The houses of Charleston, however, speak of other matters than social and economic necessity, for in the end, a house is more than an adaptation to basic needs. Generally speaking, most of the finest houses of Charleston were built within a span of fifty or sixty years beginning about 1760. So far as is known, not one of them was designed by a professional architect in our sense of the word, but they are of a piece, with several qualities in common: dignity, proportion, restraint. The eighteenth-century houses of Charleston, in particular, express a unified sensibility and are one of the most lyrical expressions of that sensibility in America.
The terms that architectural historians use to describe this sensibility, or style, vary. The visitor to Charleston will hear a great deal about the Georgian and the Adamesque styles, which sometimes appear to be synonymous and sometimes mutually exclusive, depending on who uses them. Georgian architecture takes its name from the first three Hanoverian kings of England, George I, II, and III, during whose reigns (beginning in 1714) the English neoclassical style flourished in England as well as in the colonies.
The Miles Brewton house, for example, has one of the finest Georgian facades in Charleston, or America. Its most noticeable characteristics are the handsome brickwork; the double-tiered porticoes and the pediment; and, most of all, the proportions: the balanced placement of the windows; the doorways on both upper and lower porches—the main door with its fanlight and pilasters, the upper one understated and plain. But what makes it so unmistakably Georgian is neither the brickwork nor the proportions but the squarishness, the overall impression of solidity and predictability.

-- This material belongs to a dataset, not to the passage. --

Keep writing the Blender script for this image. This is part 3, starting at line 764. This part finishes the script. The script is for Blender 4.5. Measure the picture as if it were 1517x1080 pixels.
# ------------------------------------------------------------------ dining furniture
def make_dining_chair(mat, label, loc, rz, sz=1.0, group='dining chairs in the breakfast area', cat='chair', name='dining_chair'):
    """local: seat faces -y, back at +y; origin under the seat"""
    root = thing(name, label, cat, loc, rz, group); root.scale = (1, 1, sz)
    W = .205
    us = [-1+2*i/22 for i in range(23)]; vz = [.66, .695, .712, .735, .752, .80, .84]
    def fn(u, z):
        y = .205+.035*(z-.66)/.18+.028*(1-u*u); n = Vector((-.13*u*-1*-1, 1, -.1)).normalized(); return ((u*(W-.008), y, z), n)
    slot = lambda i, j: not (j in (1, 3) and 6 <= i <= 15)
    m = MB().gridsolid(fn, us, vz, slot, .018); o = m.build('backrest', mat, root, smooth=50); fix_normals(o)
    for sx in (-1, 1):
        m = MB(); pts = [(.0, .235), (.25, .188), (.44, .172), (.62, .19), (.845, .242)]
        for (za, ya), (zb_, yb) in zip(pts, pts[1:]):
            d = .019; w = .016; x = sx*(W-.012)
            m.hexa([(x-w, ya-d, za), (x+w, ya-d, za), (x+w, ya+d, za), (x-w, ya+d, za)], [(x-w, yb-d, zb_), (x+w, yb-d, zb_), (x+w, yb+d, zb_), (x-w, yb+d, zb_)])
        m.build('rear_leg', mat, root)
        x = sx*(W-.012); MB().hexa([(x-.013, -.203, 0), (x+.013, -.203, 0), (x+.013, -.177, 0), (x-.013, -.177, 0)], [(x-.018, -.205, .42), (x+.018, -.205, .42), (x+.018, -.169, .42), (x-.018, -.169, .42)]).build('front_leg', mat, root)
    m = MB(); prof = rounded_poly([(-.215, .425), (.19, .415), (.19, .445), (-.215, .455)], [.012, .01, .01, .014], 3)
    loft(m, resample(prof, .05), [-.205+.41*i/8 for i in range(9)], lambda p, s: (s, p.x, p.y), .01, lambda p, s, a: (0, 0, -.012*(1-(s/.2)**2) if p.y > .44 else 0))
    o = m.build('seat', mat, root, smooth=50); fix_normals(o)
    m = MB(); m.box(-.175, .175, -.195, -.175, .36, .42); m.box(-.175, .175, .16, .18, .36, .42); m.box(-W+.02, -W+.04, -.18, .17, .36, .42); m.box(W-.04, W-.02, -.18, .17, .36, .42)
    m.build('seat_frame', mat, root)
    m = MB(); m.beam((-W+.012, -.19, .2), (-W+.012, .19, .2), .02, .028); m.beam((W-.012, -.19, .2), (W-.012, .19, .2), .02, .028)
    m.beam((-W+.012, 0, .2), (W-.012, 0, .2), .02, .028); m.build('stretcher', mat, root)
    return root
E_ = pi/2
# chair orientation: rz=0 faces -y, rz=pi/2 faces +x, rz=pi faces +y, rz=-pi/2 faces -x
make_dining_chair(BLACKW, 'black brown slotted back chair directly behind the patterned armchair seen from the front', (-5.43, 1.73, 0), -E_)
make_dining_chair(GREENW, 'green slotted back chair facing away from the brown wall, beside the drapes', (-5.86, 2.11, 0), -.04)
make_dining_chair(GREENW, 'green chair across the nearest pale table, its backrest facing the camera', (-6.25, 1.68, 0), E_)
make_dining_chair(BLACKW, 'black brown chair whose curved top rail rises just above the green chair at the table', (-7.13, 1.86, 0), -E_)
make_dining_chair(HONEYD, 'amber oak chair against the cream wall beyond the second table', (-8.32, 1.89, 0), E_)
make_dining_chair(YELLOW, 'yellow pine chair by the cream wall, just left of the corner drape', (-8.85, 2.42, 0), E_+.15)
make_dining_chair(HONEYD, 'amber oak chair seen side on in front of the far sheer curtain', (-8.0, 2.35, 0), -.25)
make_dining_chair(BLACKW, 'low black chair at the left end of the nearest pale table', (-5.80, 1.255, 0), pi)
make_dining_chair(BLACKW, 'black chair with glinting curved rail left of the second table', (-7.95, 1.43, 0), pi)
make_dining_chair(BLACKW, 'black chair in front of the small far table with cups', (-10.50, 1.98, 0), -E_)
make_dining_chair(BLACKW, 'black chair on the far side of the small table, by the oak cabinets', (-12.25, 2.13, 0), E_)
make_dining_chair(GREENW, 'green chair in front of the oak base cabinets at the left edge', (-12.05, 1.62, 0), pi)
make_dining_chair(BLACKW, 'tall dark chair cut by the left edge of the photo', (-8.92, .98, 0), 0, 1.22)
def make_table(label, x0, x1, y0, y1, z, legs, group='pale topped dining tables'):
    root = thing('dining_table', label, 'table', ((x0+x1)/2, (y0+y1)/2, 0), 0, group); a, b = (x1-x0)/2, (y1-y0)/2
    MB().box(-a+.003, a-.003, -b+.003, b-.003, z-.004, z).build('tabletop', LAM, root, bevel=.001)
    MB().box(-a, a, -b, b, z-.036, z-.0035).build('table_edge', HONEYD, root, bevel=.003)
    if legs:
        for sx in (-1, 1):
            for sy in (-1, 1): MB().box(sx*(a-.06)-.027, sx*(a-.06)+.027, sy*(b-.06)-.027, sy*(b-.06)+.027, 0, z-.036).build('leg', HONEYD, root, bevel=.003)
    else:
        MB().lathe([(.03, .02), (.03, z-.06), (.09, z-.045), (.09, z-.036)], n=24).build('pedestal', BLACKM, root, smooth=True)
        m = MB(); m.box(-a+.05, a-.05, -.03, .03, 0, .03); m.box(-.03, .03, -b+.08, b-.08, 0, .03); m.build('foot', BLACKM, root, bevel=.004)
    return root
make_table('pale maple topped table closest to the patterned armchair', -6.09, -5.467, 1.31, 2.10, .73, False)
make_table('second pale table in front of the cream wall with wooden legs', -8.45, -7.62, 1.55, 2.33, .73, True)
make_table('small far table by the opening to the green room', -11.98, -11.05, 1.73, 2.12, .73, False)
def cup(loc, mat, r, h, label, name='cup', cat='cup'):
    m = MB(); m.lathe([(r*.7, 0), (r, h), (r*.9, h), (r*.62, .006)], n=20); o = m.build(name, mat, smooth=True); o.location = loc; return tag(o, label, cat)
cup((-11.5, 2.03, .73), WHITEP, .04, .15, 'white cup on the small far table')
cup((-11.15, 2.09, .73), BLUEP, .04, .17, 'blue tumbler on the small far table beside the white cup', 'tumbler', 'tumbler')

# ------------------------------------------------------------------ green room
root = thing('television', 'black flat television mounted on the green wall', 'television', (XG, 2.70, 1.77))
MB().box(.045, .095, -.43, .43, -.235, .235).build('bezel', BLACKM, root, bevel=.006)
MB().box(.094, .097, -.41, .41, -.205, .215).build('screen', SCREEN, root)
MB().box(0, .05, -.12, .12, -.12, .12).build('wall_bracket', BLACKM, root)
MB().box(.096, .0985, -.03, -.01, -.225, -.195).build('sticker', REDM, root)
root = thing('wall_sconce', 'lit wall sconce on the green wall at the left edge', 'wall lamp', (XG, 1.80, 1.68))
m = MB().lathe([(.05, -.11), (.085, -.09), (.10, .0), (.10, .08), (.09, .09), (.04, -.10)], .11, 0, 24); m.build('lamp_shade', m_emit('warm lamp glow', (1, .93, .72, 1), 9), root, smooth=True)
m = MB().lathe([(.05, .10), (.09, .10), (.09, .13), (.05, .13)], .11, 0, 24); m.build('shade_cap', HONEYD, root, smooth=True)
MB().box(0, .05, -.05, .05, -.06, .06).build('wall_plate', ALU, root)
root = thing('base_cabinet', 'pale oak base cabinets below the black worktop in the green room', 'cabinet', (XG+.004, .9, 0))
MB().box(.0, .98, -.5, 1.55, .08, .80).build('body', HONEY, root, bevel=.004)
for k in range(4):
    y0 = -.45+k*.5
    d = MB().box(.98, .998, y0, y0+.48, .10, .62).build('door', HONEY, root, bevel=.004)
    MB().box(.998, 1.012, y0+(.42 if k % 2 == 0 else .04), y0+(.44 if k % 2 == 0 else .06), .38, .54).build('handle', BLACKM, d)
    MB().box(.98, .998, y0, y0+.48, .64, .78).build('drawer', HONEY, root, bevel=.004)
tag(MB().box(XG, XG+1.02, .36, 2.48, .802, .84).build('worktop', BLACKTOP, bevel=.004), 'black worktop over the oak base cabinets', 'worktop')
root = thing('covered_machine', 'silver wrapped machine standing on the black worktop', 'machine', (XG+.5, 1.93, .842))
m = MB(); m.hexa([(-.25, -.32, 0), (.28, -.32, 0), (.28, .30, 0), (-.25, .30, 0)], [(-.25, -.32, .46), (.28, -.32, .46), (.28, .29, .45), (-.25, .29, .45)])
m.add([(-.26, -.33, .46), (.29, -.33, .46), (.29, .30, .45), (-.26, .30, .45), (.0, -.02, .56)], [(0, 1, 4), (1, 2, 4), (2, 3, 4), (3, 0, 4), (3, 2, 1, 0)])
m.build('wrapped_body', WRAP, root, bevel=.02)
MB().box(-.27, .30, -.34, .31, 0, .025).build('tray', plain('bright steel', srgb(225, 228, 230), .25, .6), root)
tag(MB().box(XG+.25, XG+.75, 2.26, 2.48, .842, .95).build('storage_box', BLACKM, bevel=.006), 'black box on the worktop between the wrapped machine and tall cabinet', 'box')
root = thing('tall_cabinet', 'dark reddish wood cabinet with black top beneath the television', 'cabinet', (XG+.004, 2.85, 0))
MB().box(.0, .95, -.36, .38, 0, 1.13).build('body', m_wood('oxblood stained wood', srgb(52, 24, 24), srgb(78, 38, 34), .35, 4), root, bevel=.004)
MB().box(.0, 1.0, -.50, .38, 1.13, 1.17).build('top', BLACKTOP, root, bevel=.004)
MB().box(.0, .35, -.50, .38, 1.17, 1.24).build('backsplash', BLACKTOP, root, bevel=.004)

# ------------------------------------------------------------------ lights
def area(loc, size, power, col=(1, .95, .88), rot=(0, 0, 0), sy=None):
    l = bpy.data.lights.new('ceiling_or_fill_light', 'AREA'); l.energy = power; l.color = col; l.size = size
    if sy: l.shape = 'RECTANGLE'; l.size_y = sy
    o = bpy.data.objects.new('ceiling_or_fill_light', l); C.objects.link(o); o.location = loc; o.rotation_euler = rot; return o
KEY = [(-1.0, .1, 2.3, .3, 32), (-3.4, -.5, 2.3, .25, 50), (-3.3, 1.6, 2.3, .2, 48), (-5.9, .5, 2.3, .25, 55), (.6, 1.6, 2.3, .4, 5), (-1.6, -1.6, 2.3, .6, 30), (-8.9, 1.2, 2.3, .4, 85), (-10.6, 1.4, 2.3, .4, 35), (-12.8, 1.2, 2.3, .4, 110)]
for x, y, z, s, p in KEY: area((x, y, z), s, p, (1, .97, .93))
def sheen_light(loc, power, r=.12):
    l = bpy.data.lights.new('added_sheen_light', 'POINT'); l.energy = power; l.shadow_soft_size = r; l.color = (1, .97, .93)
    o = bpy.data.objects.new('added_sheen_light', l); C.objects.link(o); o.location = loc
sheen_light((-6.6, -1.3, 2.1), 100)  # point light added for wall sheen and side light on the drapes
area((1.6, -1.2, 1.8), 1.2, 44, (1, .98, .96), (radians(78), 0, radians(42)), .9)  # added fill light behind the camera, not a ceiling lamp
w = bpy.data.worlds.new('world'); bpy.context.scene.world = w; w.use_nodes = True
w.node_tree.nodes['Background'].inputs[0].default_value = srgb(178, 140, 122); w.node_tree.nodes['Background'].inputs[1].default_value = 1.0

Adamesque is a further development of Georgian, taking its name from the Scottish architect Robert Adam, one of the most successful designers and decorators of the late eighteenth century—or any period. His style is lighter than the Georgian, more attenuated, more brittle. A devoted classicist, Adam was also a worshiper of Roman architecture. But what he admired most in his beloved “Ancients” was their decorative bent. Roman interiors, he once observed, were “all delicacy, gaiety, grace, and beauty.” An example of the Adamesque style in Charleston is the Nathaniel Russell house, also in brick, with its polygonal bay on the garden side, its wrought-iron balconies, and, in particular, its famous “flying” staircase, all curvature and grace and daring.
Whatever name they go by, the Georgian and the Adamesque styles arise from a deep belief in order. This is the counterpart in domestic architecture of Isaac Newton’s perfectly turned universe. Its every line expresses optimism, balance, the sense of proportion, and a self-conscious connection with a rational past. Look again, for example, at the facade of the Miles Brewton house. Here, in an outpost of empire in 1769, a millionaire merchant built a house whose classical portico proclaims its descent from the great Italian villas of the Renaissance as well as the public buildings of Greece and Rome. At the same time, it is perfectly English and in its restraint and elegance pays homage to the English gentleman’s code. This two-story brick facade, symmetrical in every detail, is forthright and masculine. Enclosed by its elaborate wrought-iron fence, it is a domain to itself, and a closely contained one.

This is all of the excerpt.